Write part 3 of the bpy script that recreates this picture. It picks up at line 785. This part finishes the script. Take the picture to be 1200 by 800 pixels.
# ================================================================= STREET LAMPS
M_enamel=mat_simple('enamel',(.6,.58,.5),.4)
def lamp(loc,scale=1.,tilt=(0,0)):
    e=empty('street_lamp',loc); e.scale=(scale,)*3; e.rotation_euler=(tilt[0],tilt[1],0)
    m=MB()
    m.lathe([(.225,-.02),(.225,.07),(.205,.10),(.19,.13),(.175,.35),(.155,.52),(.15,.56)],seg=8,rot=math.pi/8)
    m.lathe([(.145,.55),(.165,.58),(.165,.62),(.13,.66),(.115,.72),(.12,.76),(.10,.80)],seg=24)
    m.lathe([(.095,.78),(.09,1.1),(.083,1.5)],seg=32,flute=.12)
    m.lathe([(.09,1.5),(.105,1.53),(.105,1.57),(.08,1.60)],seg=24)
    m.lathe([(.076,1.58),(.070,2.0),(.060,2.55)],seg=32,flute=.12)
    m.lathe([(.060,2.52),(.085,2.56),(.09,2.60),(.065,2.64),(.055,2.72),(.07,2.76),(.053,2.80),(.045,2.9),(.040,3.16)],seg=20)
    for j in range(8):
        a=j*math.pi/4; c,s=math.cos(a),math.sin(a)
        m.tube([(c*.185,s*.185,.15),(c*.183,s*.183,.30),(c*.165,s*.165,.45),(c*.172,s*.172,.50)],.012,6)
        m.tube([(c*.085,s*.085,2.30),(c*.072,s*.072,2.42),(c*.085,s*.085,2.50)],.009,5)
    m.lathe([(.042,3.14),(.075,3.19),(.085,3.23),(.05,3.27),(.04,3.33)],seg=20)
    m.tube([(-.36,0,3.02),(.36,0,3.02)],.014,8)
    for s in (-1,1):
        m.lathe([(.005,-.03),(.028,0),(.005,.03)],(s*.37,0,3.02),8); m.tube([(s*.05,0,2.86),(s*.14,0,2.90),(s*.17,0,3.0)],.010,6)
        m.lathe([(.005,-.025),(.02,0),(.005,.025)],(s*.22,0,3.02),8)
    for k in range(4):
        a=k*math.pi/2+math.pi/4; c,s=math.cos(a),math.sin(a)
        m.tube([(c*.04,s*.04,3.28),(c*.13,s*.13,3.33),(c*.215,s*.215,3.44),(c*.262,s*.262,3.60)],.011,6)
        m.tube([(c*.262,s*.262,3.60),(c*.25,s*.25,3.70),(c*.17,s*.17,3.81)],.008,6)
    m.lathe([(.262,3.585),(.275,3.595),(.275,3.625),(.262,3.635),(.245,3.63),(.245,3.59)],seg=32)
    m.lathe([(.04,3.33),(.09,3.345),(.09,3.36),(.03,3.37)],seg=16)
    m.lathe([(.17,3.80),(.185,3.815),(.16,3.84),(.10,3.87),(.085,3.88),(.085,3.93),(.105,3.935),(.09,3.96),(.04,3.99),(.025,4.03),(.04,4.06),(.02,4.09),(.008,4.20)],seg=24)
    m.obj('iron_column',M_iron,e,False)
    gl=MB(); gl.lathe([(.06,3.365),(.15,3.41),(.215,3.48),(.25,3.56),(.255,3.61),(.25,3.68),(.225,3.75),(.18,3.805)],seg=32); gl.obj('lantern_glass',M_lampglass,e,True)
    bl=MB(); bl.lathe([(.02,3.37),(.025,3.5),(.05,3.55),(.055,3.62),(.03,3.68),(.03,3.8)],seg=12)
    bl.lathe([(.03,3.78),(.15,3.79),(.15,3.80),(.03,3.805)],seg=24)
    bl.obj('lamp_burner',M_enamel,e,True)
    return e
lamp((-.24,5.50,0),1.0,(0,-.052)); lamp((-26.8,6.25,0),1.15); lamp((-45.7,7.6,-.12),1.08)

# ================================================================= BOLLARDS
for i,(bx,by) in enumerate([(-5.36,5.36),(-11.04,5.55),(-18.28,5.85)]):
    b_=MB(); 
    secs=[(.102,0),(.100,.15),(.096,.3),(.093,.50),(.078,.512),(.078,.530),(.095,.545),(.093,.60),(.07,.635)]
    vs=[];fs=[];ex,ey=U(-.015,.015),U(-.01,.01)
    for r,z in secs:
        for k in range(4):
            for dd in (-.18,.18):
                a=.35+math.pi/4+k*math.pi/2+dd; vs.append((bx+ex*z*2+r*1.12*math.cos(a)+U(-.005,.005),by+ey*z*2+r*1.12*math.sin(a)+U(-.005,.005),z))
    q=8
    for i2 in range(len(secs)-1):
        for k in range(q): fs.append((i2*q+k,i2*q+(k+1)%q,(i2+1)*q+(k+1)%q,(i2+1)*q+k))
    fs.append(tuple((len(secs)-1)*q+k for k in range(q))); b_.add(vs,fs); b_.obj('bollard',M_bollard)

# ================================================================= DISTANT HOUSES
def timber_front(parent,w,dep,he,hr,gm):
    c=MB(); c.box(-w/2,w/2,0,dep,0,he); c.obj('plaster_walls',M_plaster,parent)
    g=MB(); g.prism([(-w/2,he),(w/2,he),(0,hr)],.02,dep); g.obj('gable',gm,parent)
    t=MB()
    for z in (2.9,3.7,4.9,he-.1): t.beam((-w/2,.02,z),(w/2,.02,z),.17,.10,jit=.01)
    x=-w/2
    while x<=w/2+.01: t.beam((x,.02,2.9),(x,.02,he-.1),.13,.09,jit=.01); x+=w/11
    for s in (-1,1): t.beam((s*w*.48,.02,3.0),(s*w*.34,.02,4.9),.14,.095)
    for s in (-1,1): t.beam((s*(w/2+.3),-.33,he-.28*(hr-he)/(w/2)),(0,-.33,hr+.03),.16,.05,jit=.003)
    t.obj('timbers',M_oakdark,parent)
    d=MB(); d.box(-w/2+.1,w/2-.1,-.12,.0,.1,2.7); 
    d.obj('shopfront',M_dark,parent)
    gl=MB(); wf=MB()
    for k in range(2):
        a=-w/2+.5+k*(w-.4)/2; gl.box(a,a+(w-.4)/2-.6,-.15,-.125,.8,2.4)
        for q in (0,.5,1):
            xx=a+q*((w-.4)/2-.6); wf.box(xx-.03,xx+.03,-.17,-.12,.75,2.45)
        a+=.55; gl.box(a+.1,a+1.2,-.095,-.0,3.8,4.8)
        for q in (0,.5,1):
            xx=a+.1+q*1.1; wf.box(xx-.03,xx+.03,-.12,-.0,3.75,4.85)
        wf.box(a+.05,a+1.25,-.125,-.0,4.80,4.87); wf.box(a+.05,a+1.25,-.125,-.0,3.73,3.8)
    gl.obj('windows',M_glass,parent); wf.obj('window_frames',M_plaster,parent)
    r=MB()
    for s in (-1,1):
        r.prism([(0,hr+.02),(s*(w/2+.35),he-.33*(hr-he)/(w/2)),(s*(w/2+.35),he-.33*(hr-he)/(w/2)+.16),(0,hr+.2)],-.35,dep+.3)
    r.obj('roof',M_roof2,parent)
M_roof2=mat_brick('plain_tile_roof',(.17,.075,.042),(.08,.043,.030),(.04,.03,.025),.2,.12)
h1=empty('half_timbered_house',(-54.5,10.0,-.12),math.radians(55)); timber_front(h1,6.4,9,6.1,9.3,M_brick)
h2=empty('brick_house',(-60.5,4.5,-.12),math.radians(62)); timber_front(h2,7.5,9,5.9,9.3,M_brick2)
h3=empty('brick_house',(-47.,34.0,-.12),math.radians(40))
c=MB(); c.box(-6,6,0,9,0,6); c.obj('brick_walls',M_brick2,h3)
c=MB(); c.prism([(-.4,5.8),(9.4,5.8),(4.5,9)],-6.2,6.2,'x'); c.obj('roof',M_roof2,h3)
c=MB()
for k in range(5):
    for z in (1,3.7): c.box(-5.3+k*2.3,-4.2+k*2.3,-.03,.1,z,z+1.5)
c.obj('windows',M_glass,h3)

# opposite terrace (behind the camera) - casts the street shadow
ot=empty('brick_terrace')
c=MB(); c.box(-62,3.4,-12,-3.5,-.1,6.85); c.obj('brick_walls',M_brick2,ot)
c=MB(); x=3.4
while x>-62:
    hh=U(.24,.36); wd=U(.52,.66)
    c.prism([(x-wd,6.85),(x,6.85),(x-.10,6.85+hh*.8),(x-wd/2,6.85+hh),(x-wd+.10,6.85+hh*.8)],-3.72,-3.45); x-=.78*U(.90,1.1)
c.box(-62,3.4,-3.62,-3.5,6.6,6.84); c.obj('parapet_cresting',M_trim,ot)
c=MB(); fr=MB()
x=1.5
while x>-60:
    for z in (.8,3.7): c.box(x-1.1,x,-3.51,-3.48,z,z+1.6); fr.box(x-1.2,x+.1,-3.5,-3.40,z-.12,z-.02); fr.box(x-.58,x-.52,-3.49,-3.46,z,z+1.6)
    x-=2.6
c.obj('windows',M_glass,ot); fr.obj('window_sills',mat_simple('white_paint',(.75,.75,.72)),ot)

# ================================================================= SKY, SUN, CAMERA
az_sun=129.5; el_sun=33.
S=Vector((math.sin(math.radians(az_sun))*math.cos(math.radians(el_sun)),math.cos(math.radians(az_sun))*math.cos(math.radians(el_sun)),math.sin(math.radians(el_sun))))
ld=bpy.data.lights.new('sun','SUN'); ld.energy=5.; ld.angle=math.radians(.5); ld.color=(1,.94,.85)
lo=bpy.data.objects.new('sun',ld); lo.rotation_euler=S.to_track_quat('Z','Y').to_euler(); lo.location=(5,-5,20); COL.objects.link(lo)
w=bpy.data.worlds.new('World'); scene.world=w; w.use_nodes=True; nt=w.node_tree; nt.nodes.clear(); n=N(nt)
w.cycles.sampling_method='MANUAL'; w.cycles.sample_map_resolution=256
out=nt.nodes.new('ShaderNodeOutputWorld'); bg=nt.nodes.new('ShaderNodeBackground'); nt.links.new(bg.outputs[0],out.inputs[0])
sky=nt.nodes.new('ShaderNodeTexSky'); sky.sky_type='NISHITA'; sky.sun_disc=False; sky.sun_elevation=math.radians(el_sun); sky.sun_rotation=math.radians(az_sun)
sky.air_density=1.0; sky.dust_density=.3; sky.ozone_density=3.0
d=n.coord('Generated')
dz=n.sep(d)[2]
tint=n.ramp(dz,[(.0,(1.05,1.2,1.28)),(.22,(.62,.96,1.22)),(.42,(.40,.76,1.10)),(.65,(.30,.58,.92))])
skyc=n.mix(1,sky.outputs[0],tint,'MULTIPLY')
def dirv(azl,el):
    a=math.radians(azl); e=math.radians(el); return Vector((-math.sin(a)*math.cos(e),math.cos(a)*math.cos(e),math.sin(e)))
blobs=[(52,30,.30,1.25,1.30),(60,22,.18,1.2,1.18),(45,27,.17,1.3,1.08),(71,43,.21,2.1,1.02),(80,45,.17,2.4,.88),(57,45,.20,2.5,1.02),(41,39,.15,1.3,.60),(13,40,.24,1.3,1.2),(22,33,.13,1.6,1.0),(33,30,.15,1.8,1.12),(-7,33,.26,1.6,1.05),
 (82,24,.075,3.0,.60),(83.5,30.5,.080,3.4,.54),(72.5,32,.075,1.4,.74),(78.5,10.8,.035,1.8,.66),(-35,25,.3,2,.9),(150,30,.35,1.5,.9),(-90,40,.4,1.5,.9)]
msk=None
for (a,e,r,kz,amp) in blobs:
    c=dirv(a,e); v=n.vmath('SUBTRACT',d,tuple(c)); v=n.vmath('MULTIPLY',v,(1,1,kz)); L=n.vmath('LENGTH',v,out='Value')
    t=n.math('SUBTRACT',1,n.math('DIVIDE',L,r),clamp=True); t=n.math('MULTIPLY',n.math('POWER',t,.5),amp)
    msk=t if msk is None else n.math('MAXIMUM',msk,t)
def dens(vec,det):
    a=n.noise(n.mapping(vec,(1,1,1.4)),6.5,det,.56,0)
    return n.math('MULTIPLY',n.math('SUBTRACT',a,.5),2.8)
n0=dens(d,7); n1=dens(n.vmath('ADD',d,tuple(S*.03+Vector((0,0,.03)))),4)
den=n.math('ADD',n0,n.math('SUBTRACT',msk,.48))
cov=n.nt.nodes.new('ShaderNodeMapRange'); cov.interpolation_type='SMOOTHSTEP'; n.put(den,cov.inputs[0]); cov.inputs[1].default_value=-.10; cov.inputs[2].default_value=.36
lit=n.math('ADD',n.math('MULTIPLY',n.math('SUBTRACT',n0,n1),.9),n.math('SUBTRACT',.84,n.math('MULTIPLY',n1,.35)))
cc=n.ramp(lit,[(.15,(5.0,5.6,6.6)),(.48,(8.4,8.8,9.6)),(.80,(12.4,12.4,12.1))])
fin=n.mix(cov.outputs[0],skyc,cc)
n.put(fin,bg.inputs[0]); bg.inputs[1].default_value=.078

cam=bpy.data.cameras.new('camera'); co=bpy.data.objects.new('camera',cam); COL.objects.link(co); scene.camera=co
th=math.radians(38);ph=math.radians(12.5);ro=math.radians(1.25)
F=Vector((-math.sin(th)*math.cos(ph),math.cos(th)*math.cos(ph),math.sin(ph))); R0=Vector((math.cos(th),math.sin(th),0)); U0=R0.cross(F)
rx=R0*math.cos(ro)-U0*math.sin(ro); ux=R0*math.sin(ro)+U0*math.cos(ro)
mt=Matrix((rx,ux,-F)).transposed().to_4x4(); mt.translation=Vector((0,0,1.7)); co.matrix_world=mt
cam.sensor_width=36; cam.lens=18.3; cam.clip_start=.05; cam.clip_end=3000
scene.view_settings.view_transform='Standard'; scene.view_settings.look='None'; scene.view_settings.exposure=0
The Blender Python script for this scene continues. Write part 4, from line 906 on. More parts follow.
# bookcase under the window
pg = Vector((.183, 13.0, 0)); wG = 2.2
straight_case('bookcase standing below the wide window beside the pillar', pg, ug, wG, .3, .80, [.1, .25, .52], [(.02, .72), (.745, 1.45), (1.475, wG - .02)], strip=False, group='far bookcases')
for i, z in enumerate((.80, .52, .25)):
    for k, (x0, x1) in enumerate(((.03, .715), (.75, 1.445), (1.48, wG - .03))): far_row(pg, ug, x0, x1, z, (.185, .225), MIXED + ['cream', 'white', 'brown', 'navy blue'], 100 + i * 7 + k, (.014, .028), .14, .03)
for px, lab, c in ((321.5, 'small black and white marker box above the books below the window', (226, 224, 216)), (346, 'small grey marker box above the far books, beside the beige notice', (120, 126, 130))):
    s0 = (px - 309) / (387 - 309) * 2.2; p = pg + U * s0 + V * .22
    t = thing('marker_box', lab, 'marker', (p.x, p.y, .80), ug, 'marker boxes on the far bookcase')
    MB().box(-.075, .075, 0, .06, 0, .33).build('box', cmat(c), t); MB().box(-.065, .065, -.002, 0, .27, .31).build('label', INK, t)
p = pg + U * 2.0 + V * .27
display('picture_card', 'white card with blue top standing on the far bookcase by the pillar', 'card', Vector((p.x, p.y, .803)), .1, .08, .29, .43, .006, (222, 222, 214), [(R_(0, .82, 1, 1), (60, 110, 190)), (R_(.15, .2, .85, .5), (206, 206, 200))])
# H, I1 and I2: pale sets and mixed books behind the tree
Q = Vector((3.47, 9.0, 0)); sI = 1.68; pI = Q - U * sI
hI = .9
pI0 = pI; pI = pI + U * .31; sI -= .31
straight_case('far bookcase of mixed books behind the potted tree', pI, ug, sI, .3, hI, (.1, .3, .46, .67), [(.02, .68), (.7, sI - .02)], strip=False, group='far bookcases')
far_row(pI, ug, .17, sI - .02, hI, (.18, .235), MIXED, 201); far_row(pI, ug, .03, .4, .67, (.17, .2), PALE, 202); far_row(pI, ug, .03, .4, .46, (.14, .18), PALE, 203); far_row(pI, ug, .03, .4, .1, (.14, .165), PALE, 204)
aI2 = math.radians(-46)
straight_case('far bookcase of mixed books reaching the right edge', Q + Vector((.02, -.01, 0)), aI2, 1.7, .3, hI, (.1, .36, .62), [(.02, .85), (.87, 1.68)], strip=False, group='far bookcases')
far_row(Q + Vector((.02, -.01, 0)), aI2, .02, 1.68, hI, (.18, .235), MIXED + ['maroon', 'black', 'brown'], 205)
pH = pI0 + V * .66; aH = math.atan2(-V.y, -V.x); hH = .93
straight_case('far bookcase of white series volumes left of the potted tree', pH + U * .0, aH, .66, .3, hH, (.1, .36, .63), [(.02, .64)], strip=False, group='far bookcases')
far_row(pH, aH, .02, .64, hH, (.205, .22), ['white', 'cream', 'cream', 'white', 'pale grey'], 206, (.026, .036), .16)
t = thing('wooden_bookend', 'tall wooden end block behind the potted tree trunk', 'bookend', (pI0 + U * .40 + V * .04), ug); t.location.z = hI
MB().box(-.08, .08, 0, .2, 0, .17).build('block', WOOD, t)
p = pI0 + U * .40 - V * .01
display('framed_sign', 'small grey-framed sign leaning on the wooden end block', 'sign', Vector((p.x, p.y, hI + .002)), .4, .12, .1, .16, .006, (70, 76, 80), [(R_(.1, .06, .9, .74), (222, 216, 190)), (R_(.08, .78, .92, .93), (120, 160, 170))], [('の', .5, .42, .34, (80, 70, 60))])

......

(Stated exercise): Search the preceding listing for "this" and extract every line where it is found.

(Solution):
Write part 3 of the bpy script that recreates this picture. It picks up at line 785. This part finishes the script. Take the picture to be 1200 by 800 pixels.
The Blender Python script for this scene continues. Write part 4, from line 906 on. More parts follow.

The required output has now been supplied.